Set exercise:
Using the data below, gather each line that includes the word "vbreaks".

Data block:
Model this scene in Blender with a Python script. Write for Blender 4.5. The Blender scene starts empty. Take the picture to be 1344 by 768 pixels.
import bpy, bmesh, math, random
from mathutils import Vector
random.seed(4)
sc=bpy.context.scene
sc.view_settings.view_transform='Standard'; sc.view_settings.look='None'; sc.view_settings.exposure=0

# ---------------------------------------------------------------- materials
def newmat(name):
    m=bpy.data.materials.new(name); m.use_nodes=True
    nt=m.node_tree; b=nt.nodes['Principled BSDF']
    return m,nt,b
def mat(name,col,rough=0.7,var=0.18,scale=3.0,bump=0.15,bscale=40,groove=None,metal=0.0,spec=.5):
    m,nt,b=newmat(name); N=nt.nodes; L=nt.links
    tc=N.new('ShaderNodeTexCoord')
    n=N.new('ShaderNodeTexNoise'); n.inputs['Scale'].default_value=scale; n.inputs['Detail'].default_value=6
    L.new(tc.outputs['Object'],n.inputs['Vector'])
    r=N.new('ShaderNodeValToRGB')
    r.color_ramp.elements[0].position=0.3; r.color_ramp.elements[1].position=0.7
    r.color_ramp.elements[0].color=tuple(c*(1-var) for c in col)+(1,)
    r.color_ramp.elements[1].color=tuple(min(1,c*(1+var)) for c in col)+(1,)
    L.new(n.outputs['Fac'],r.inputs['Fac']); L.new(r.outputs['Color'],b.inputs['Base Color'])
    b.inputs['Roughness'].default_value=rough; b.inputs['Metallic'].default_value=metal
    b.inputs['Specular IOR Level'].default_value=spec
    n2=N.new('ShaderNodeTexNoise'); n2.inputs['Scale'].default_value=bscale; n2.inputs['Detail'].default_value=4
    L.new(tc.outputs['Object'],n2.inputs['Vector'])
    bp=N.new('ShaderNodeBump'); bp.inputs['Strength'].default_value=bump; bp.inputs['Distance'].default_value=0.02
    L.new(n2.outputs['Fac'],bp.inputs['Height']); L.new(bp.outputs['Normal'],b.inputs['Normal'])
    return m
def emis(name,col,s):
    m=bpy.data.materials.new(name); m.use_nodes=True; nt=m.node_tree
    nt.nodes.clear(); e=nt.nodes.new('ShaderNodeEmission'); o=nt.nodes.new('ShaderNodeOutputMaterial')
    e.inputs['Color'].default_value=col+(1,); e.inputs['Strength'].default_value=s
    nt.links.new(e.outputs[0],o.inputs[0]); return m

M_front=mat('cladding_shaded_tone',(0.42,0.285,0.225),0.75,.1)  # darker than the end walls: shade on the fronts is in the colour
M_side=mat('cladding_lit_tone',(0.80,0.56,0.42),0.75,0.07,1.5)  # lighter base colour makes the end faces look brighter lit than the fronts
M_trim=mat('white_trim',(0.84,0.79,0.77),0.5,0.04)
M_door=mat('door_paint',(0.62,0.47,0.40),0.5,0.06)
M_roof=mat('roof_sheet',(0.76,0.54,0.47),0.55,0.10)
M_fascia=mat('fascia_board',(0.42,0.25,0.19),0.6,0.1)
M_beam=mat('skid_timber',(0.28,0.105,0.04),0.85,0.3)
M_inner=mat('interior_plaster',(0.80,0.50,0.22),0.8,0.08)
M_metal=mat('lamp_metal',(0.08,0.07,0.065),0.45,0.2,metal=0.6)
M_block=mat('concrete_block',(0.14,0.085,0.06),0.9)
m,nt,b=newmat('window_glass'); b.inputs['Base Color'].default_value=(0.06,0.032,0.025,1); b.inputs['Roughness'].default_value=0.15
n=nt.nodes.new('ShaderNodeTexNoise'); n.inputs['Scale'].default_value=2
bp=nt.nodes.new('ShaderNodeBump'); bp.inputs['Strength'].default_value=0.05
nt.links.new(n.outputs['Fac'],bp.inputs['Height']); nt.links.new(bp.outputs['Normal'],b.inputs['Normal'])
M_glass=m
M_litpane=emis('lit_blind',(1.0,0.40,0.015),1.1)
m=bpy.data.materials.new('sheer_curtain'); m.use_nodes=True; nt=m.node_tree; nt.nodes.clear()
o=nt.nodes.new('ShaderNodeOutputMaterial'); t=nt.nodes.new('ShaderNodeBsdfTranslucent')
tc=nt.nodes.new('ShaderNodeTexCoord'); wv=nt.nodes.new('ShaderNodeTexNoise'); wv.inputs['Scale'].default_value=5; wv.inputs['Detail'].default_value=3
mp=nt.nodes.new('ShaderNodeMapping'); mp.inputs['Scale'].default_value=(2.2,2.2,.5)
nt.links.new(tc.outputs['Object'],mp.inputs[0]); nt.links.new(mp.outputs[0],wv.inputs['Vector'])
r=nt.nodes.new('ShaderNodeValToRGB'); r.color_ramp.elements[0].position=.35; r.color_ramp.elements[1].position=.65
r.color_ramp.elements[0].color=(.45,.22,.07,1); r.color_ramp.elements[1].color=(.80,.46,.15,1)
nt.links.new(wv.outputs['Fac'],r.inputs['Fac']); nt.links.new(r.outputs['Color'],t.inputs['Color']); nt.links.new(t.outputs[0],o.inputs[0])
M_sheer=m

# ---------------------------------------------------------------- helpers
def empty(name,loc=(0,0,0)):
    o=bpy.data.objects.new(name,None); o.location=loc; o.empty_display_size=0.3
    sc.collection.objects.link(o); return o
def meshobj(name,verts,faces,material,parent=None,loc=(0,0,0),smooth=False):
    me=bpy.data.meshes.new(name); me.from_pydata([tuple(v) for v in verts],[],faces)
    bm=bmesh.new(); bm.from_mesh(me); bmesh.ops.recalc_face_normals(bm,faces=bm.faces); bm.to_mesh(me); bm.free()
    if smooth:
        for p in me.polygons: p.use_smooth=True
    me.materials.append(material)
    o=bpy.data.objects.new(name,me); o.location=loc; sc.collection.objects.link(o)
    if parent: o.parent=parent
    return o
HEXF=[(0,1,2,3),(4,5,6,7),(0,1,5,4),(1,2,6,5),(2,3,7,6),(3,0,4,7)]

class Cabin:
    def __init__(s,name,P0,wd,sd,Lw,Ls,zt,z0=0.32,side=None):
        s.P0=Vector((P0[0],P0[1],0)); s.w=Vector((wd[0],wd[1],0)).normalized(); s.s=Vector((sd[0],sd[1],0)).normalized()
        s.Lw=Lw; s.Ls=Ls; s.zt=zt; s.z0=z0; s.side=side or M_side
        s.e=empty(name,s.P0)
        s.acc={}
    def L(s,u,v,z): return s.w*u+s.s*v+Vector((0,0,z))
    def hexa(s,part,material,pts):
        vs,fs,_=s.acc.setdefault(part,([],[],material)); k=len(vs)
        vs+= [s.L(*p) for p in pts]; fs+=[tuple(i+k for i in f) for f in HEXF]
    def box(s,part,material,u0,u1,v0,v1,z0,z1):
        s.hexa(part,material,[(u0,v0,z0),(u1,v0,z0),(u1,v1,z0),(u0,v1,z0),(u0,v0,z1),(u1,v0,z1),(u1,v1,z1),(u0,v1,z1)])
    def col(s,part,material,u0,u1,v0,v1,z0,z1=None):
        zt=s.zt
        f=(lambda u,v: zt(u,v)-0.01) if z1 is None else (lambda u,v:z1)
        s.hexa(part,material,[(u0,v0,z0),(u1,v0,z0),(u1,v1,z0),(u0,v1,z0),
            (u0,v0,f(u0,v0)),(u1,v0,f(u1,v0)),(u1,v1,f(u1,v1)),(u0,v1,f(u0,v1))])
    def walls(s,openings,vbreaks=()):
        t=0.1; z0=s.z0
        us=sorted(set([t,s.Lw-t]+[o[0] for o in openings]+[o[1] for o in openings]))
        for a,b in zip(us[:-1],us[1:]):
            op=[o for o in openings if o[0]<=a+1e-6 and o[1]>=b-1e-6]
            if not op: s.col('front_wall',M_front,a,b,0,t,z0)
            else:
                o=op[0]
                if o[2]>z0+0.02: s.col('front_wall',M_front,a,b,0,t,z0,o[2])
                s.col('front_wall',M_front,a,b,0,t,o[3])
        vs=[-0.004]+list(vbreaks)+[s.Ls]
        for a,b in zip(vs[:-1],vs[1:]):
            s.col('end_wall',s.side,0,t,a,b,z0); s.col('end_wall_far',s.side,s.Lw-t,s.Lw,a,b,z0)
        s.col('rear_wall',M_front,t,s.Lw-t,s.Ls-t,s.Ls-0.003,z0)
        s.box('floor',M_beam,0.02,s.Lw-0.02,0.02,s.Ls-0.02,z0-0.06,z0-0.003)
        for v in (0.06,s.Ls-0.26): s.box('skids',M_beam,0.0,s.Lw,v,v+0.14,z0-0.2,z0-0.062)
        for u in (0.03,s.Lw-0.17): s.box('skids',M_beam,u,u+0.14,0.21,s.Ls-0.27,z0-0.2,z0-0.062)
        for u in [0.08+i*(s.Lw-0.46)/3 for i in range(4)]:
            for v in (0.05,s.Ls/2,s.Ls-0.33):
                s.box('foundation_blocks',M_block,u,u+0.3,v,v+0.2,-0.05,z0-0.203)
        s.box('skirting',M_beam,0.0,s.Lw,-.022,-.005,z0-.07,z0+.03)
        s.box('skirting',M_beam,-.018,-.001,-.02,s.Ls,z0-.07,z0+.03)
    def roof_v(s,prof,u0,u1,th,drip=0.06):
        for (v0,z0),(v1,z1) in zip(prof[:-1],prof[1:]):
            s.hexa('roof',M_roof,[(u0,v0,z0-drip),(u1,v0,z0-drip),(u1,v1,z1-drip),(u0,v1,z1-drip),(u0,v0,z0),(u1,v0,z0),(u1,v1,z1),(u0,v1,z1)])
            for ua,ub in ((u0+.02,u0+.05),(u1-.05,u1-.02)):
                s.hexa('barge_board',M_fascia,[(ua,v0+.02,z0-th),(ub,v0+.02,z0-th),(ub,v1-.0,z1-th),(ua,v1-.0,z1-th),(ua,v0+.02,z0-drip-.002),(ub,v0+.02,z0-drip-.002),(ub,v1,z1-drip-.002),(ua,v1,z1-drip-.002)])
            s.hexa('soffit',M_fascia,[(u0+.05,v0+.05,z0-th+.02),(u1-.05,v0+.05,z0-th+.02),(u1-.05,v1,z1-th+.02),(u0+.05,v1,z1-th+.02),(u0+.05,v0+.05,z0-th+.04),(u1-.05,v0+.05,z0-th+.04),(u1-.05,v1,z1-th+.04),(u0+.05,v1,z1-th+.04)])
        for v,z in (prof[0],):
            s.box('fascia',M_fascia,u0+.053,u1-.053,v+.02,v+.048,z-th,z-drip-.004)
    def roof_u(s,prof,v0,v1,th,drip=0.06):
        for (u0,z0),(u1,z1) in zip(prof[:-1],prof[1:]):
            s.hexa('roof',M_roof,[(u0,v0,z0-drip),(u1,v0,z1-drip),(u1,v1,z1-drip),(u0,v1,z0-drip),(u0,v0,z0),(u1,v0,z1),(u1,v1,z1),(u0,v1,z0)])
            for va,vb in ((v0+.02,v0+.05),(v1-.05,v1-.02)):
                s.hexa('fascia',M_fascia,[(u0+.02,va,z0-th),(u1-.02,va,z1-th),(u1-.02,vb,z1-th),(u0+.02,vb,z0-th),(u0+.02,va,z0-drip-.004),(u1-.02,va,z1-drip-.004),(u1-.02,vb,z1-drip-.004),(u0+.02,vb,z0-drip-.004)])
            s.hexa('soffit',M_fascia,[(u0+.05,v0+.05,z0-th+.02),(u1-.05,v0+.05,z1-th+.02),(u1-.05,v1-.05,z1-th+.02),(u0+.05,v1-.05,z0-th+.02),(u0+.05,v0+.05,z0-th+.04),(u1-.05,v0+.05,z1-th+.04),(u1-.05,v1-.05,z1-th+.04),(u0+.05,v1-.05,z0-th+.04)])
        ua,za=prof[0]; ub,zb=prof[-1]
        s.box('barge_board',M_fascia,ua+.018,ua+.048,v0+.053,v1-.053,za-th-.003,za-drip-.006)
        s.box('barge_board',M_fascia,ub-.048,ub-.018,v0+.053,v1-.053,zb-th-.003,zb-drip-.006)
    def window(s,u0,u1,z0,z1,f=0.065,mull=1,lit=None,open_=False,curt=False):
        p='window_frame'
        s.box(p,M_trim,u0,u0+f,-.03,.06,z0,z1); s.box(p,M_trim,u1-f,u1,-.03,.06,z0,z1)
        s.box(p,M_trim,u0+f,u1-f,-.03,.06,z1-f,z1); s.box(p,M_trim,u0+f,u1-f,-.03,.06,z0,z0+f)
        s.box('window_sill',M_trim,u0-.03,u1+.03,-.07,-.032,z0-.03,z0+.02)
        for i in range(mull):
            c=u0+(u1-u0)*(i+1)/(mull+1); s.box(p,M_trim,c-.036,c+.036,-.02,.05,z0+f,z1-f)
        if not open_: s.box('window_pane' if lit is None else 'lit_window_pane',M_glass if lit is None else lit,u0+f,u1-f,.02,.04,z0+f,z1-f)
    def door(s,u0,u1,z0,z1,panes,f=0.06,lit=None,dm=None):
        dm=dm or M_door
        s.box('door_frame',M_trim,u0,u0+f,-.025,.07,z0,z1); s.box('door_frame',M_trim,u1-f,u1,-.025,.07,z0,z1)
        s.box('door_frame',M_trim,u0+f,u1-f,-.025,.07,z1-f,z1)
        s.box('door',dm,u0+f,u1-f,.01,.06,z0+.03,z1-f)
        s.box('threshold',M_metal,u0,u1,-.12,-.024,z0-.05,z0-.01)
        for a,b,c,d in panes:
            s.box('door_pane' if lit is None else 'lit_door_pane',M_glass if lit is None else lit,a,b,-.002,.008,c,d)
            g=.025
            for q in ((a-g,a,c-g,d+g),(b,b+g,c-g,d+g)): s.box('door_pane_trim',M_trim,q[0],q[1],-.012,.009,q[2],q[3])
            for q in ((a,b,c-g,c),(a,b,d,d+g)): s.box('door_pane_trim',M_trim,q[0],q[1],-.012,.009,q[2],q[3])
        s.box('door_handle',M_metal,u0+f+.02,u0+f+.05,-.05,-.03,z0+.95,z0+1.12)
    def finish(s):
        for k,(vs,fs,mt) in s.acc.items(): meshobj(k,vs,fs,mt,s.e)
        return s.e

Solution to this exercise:
    def walls(s,openings,vbreaks=()):
        vs=[-0.004]+list(vbreaks)+[s.Ls]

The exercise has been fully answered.